◆ GIVEN INSTRUCTION: Only the lines from the first one through the line with "cpiece('hinge', bx(X0 - 0.030, X0" should be printed, exactly as they appear.

◆ PROVIDED DATA:
****

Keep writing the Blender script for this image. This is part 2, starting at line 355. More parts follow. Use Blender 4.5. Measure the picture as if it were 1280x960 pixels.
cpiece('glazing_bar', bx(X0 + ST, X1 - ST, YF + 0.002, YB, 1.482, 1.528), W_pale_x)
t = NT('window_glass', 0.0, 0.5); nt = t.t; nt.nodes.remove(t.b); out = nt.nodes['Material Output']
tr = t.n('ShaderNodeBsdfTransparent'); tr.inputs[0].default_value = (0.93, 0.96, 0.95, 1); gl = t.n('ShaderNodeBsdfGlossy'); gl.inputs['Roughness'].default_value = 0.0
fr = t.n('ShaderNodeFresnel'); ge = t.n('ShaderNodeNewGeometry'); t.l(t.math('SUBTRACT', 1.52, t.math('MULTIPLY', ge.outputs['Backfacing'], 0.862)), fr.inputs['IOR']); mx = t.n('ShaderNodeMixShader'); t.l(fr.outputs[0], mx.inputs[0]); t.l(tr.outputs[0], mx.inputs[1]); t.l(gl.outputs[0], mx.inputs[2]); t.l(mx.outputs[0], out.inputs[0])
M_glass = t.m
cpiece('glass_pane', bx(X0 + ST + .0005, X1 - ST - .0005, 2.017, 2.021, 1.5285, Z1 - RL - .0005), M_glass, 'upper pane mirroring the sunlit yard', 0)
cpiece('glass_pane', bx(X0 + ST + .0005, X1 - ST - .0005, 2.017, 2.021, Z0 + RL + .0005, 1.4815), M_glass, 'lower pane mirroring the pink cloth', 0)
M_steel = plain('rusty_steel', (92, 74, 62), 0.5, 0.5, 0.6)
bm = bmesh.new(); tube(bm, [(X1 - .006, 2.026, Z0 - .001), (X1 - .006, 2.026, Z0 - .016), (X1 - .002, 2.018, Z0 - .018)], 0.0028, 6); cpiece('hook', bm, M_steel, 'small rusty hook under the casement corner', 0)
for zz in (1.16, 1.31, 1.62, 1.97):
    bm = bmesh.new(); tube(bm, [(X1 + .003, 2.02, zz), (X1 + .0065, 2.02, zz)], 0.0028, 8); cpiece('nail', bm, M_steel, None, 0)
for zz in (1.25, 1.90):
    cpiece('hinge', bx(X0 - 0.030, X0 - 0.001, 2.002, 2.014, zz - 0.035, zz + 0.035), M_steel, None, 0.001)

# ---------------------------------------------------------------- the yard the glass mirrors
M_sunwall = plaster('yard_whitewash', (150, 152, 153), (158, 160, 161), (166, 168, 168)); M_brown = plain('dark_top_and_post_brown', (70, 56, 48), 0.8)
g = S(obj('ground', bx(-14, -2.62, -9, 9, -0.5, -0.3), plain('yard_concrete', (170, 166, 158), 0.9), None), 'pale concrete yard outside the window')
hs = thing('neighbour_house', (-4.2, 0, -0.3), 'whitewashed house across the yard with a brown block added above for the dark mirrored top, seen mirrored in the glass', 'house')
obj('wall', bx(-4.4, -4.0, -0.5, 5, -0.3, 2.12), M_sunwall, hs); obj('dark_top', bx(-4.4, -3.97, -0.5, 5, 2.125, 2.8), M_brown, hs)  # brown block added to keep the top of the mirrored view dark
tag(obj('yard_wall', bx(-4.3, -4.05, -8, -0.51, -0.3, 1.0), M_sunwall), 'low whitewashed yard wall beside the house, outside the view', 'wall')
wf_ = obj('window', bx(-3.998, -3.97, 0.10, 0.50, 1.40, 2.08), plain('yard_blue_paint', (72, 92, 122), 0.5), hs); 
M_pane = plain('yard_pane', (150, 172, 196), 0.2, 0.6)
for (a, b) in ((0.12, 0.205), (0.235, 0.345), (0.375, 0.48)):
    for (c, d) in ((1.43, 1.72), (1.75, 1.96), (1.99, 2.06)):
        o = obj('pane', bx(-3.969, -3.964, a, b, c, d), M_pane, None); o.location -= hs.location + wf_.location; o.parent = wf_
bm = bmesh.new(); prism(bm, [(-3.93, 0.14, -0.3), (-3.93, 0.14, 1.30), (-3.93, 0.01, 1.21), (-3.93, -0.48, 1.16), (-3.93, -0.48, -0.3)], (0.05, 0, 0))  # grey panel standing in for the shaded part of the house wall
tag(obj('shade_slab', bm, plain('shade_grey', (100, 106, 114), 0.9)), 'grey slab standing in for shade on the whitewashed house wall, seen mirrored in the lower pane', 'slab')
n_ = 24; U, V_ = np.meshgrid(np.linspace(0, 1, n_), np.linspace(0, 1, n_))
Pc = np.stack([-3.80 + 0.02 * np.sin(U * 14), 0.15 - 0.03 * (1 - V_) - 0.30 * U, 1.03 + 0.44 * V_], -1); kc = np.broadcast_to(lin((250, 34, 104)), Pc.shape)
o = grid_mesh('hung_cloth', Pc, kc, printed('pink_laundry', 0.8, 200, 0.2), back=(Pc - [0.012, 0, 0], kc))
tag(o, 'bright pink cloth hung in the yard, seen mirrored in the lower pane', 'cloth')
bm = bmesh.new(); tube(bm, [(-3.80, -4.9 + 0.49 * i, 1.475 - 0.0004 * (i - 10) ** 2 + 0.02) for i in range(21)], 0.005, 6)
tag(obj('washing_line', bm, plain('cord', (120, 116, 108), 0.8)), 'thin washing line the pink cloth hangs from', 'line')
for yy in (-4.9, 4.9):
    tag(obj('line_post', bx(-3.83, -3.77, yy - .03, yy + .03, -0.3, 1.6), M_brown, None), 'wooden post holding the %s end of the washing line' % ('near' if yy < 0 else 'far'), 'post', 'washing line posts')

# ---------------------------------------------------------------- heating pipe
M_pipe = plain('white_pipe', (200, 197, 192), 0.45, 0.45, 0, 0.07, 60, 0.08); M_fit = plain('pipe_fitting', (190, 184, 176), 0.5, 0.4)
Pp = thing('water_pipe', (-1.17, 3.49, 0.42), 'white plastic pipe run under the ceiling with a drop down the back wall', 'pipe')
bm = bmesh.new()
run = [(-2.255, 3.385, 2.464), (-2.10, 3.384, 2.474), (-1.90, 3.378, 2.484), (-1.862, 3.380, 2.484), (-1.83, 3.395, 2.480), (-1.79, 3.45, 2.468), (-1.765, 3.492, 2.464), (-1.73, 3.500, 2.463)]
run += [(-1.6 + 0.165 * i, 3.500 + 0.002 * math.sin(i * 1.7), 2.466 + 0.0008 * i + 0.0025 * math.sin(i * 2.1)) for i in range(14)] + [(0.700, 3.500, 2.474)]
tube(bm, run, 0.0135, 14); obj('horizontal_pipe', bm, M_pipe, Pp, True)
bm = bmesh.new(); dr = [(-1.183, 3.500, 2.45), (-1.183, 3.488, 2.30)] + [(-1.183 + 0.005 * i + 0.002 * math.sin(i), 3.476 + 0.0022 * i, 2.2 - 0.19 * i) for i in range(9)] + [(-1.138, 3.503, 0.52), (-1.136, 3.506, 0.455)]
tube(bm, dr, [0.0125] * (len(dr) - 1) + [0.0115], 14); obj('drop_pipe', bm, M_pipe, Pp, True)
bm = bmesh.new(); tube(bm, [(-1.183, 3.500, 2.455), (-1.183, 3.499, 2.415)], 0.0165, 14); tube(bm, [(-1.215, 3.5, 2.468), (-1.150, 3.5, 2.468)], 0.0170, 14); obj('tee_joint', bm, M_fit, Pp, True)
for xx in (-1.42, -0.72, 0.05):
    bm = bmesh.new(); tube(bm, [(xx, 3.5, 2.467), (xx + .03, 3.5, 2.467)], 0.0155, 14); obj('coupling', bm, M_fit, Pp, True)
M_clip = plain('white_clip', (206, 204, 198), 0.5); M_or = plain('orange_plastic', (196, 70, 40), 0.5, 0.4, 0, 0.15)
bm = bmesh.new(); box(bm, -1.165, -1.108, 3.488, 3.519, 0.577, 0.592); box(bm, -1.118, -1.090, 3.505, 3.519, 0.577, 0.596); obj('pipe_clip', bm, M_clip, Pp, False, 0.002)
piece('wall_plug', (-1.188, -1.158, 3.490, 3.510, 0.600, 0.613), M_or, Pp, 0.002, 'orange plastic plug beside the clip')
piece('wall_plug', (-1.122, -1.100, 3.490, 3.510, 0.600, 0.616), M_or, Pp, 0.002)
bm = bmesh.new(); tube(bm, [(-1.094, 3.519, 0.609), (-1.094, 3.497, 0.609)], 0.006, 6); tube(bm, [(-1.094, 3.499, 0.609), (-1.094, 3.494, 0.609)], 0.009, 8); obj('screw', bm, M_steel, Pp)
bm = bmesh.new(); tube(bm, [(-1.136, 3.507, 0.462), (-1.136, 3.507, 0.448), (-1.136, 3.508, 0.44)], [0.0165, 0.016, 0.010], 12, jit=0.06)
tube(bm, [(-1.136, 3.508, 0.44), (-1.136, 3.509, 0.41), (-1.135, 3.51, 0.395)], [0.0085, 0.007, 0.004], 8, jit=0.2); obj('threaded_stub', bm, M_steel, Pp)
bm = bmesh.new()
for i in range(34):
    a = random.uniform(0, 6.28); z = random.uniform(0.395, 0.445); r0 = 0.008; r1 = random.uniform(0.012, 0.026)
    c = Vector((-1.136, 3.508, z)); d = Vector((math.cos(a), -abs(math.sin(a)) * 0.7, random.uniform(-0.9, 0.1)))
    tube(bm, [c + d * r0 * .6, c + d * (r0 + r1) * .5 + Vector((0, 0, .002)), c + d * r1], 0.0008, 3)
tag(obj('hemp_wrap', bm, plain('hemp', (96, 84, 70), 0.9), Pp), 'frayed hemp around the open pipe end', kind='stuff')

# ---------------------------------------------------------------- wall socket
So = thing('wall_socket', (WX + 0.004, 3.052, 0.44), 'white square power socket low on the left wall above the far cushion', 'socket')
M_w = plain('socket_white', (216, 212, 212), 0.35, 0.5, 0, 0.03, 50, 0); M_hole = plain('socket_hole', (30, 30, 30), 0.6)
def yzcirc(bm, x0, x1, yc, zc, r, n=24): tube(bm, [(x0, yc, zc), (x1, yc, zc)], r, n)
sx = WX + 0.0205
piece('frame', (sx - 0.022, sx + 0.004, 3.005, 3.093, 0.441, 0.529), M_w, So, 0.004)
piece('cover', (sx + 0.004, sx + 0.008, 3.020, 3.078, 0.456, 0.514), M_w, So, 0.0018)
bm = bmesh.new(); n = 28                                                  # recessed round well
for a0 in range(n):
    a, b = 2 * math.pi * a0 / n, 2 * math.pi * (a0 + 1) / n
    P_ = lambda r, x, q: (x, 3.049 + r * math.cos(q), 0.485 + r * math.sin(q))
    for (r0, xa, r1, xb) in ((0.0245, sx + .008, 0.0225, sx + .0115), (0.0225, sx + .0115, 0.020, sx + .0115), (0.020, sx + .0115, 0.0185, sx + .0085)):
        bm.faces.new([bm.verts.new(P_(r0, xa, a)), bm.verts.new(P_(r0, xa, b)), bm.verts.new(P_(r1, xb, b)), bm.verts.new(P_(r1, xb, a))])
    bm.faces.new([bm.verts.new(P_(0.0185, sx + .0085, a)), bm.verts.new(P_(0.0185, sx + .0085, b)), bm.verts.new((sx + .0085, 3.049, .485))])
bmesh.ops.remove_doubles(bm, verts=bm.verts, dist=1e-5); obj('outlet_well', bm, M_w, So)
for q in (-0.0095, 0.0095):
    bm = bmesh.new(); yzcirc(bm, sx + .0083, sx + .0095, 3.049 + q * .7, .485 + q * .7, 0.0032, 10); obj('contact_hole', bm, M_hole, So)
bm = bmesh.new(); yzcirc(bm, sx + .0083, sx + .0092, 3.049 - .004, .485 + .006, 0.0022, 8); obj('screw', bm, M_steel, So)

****

◆ WRITTEN RESPONSE:
Keep writing the Blender script for this image. This is part 2, starting at line 355. More parts follow. Use Blender 4.5. Measure the picture as if it were 1280x960 pixels.
cpiece('glazing_bar', bx(X0 + ST, X1 - ST, YF + 0.002, YB, 1.482, 1.528), W_pale_x)
t = NT('window_glass', 0.0, 0.5); nt = t.t; nt.nodes.remove(t.b); out = nt.nodes['Material Output']
tr = t.n('ShaderNodeBsdfTransparent'); tr.inputs[0].default_value = (0.93, 0.96, 0.95, 1); gl = t.n('ShaderNodeBsdfGlossy'); gl.inputs['Roughness'].default_value = 0.0
fr = t.n('ShaderNodeFresnel'); ge = t.n('ShaderNodeNewGeometry'); t.l(t.math('SUBTRACT', 1.52, t.math('MULTIPLY', ge.outputs['Backfacing'], 0.862)), fr.inputs['IOR']); mx = t.n('ShaderNodeMixShader'); t.l(fr.outputs[0], mx.inputs[0]); t.l(tr.outputs[0], mx.inputs[1]); t.l(gl.outputs[0], mx.inputs[2]); t.l(mx.outputs[0], out.inputs[0])
M_glass = t.m
cpiece('glass_pane', bx(X0 + ST + .0005, X1 - ST - .0005, 2.017, 2.021, 1.5285, Z1 - RL - .0005), M_glass, 'upper pane mirroring the sunlit yard', 0)
cpiece('glass_pane', bx(X0 + ST + .0005, X1 - ST - .0005, 2.017, 2.021, Z0 + RL + .0005, 1.4815), M_glass, 'lower pane mirroring the pink cloth', 0)
M_steel = plain('rusty_steel', (92, 74, 62), 0.5, 0.5, 0.6)
bm = bmesh.new(); tube(bm, [(X1 - .006, 2.026, Z0 - .001), (X1 - .006, 2.026, Z0 - .016), (X1 - .002, 2.018, Z0 - .018)], 0.0028, 6); cpiece('hook', bm, M_steel, 'small rusty hook under the casement corner', 0)
for zz in (1.16, 1.31, 1.62, 1.97):
    bm = bmesh.new(); tube(bm, [(X1 + .003, 2.02, zz), (X1 + .0065, 2.02, zz)], 0.0028, 8); cpiece('nail', bm, M_steel, None, 0)
for zz in (1.25, 1.90):
    cpiece('hinge', bx(X0 - 0.030, X0 - 0.001, 2.002, 2.014, zz - 0.035, zz + 0.035), M_steel, None, 0.001)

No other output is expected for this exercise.